In the case of human drivers, individuals who want to learn how to drive a car go to driving school, where they get a grip on how to anticipate and avoid emergency situations. They are also instructed on how to respond appropriately when such an event does occur. What researchers are now trying to do is apply the same approach in the cars themselves. The project, called DRIVSCO, is being funded by the European Union, and led by expert Florentin Worgotter. He envisions that state-of-the-art sensors, image processors, and learning algorithms, could make such an advanced vehicle a common reality within this lifetime.

Thus far, the DRIVSCO program includes a complex system, which is capable of observing a driver's motions. It then coordinates these recordings with data sets collected from its sensors that watch the road ahead, and creates patterns of behavior. It is therefore able to learn how its driver handles various situations, including going past other cars, and negotiating curves. When activated, it alerts the person behind the wheel when he or she exceeds the boundaries of these algorithms significantly enough. Data on what is happening on the road are collected using infrared headlights, stereo cameras, and advanced visual processing methods.

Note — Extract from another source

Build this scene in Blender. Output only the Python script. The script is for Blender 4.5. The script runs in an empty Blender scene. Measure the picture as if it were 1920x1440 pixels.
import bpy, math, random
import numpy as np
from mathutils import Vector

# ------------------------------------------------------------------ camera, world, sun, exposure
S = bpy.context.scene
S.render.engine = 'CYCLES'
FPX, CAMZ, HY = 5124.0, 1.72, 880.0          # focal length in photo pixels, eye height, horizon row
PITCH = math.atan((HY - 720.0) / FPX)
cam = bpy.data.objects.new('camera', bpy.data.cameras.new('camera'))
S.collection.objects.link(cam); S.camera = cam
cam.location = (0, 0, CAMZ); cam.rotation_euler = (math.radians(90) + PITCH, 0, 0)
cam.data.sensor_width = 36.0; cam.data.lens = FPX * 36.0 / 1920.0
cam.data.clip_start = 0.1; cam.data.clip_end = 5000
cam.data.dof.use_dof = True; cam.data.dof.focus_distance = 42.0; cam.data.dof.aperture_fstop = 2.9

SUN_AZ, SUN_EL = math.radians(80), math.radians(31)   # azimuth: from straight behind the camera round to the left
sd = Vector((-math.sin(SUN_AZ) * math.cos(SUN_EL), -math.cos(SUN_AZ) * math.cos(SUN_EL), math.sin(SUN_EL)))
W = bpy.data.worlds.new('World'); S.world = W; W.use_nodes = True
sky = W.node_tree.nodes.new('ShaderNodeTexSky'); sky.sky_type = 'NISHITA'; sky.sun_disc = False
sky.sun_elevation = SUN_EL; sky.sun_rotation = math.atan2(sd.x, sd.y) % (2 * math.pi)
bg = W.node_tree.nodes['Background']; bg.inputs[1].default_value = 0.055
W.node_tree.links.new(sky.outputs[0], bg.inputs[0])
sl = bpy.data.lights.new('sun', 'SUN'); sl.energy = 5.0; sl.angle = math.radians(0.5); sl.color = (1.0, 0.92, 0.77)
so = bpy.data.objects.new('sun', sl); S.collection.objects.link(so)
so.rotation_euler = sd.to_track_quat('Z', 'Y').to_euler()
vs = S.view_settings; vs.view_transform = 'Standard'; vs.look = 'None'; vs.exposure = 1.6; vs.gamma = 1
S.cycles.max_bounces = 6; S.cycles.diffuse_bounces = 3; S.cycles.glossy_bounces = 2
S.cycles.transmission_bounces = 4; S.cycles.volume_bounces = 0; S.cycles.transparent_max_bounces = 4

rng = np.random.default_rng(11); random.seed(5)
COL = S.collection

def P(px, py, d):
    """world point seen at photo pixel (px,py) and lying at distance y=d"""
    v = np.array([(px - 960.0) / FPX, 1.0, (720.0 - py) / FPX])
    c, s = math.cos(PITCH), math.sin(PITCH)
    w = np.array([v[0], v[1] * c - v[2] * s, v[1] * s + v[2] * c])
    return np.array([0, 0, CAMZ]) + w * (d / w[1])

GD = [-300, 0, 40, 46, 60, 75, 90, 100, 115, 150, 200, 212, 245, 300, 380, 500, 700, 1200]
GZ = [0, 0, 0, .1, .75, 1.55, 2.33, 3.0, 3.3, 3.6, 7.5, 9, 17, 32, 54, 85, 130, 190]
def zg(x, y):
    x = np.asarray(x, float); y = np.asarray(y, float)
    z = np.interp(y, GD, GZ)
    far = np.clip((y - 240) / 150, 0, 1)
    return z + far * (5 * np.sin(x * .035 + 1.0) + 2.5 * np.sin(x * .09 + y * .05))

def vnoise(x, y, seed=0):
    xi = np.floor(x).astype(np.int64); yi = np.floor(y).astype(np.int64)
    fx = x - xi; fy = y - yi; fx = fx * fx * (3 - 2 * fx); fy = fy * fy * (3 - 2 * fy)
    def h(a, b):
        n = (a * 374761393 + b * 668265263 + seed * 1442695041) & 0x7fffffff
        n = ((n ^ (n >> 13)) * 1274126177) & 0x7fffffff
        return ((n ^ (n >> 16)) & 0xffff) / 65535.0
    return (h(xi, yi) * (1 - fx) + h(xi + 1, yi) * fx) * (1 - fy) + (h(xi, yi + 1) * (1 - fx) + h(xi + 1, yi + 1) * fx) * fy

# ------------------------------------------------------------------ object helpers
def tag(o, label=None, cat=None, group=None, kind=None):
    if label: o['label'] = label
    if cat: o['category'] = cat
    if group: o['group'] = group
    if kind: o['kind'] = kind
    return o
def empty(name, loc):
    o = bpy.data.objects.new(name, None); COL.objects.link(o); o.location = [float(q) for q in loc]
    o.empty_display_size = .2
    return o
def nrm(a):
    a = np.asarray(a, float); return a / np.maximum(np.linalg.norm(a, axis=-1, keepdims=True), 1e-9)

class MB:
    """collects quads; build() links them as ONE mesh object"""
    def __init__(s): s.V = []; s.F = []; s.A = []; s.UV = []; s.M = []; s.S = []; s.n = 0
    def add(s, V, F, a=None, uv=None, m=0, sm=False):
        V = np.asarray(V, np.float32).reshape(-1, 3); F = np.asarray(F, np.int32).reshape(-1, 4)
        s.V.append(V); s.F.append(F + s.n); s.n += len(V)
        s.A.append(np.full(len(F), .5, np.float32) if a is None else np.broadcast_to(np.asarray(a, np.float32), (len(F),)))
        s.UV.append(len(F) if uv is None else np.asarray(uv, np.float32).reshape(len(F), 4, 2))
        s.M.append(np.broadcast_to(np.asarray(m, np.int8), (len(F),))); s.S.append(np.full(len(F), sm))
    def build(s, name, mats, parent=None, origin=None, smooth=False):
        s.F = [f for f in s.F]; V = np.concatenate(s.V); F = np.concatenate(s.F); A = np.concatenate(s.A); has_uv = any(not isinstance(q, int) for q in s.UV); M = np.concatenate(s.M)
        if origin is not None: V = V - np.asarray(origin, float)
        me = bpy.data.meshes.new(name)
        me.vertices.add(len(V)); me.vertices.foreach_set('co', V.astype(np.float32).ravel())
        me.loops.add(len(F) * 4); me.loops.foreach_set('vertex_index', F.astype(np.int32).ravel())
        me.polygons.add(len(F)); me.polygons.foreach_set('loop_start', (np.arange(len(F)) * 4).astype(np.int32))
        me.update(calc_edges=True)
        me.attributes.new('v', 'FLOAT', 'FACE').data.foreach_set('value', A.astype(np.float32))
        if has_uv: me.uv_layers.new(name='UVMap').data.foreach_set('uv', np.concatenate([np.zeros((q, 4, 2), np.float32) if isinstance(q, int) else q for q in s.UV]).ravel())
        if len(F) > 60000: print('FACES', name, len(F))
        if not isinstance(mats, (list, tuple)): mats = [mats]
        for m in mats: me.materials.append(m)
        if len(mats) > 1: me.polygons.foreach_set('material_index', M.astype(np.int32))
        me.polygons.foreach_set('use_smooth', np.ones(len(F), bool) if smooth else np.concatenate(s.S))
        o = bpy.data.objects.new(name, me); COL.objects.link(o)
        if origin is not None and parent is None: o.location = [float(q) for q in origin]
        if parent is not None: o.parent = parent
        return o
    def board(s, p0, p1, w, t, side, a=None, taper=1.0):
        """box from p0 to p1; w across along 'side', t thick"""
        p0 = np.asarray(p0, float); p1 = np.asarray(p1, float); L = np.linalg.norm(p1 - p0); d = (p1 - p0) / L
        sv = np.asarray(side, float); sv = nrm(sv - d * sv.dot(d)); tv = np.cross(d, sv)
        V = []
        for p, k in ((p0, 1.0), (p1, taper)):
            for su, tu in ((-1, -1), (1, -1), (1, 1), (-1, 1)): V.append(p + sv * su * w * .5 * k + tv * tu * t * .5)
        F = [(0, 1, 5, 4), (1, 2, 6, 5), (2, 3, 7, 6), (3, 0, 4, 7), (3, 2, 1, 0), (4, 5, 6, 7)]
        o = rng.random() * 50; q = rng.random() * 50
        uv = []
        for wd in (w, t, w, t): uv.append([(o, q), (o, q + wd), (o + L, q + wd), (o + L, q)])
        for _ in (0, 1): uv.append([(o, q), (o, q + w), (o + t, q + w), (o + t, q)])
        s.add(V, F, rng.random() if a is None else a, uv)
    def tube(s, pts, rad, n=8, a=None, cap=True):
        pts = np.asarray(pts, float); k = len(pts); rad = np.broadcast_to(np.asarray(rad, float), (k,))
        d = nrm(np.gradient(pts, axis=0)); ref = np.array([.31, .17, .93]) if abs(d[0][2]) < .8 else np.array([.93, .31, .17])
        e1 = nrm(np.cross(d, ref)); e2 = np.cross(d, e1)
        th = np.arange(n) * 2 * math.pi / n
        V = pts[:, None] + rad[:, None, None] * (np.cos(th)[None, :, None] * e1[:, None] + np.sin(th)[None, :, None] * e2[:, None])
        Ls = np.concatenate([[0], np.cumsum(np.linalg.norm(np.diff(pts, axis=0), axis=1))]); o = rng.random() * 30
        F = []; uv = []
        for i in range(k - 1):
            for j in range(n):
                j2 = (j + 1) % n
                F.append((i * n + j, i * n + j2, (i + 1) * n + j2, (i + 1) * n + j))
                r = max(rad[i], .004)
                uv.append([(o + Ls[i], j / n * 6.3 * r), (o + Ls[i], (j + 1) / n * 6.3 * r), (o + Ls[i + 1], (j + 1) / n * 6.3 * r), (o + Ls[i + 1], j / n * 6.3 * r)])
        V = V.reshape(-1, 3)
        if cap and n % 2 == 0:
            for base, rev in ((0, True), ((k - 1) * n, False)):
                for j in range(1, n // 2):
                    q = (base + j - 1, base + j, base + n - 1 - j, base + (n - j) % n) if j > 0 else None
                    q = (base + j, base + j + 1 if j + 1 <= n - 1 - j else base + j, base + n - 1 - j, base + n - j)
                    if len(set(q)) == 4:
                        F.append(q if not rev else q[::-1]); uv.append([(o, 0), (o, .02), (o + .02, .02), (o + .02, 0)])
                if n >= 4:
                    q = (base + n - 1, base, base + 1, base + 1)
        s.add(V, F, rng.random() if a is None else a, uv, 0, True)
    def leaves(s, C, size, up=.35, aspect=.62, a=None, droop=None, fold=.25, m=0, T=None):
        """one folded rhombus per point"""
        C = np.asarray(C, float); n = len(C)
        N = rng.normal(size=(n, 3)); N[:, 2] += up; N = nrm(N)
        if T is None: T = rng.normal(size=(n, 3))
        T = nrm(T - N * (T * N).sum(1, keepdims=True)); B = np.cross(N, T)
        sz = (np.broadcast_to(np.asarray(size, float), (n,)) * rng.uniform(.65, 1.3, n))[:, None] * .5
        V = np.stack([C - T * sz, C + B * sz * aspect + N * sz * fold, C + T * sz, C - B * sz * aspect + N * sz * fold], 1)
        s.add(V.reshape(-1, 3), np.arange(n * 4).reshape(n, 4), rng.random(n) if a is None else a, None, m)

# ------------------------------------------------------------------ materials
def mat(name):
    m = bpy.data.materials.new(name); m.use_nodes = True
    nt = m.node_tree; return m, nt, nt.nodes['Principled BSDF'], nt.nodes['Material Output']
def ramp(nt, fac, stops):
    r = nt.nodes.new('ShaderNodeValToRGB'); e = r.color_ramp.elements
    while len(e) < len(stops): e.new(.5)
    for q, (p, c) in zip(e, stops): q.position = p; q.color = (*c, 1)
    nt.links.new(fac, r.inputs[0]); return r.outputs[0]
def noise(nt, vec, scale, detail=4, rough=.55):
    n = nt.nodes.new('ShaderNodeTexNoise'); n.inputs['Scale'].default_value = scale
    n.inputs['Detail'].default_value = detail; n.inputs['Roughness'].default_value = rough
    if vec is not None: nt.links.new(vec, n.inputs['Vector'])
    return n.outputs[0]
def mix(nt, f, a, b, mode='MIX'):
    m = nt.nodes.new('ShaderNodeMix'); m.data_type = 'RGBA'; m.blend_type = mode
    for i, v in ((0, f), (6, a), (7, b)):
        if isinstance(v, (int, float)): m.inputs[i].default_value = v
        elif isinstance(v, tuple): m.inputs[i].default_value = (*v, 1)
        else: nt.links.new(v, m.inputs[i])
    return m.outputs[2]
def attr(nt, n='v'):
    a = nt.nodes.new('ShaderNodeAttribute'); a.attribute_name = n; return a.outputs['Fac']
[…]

“What we wanted was a system that learns to drive during the day by correlating what it sees with the actions a driver takes. Then at night the system could say, ‘Slow down, a curve is coming up!' – a curve the human didn’t see. Now we have a prototype that does this,” the team leader adds. “How the visual front-end of DRIVSCO works was very much inspired by the visual cortex of vertebrates. The feedback mechanism, where higher-level modules interact with modules that detect simpler features, solves the very difficult problem of detecting independent objects even when you and they are moving at the same speed,” he concludes.